Another strategy is to clearly separate out those pages that must not break, and treat them as artwork, included from external documents. Pages contain examples of forms in particular are better handled as graphics, when included in general documents.
And there are procedures to take as well. For example, if someone sends you a document and you open it in application B, first go through all the tables and resize the text so that it breaks the same as the PDF. Of course, this relies on your document using styles: but if you don’t use styles you are probably messed up anyway (because there are many ways to do the same thing, and they may result in different results: for example, on some systems a bold space is bigger than a plain roman space!).
I remember that Word Perfect had a (patented) feature where it would adjust fonts size and table borders for optimal layout. This is exactly the kind of thing that would be needed if we want to get better guaranteed fidelity at the line and page level between applications.

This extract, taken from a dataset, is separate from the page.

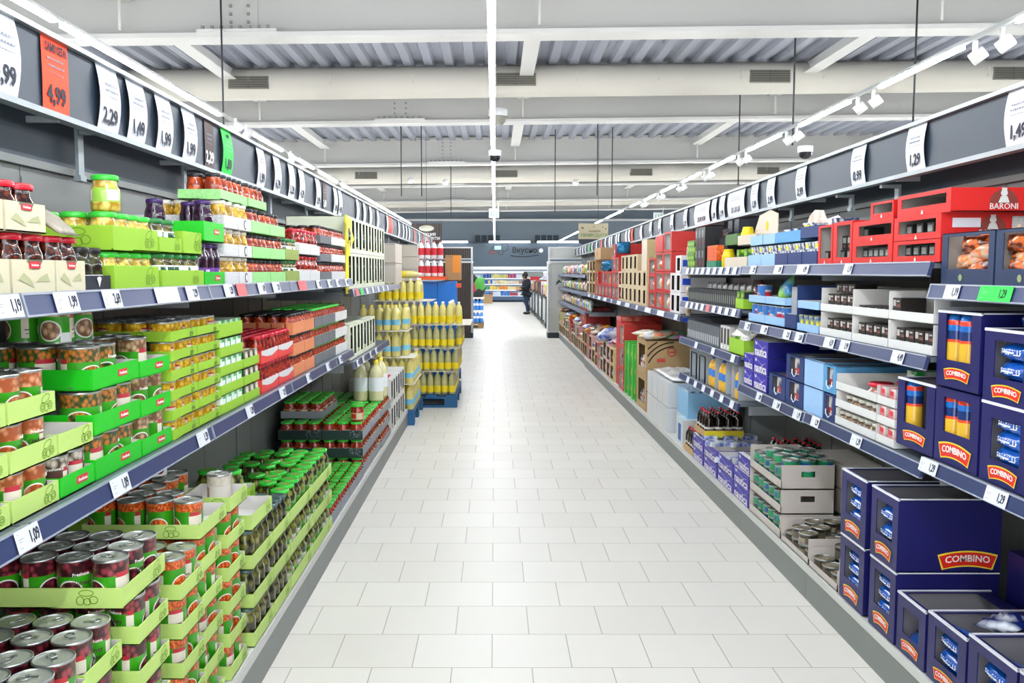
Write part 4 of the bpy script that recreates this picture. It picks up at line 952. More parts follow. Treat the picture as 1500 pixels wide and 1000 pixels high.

Is infidelity ever forgivable?
So remember, there are three kinds of fidelity: fidelity because the document has all the information used by the producing and receiving applications, fidelity because the applications have the same resources available to them, and fidelity because the producing and receiving applications have the same algorithms and defaults. When looking at the various claims (Len Bullard mentions Spy versus Spy) made by MS on Open XML and” fidelity”, and ODF people on “interoperability” we need to interpret them in the hard light of the Dirty Little Secret.
Governments and procurement projects need to be quite clear that whenever they insist on page fidelity, they are probably in fact locking themselves into one vendor’s tools, in which case it becomes a debate on features, quality, price, training, etc. In a limited sense, everything *except* interchangeability.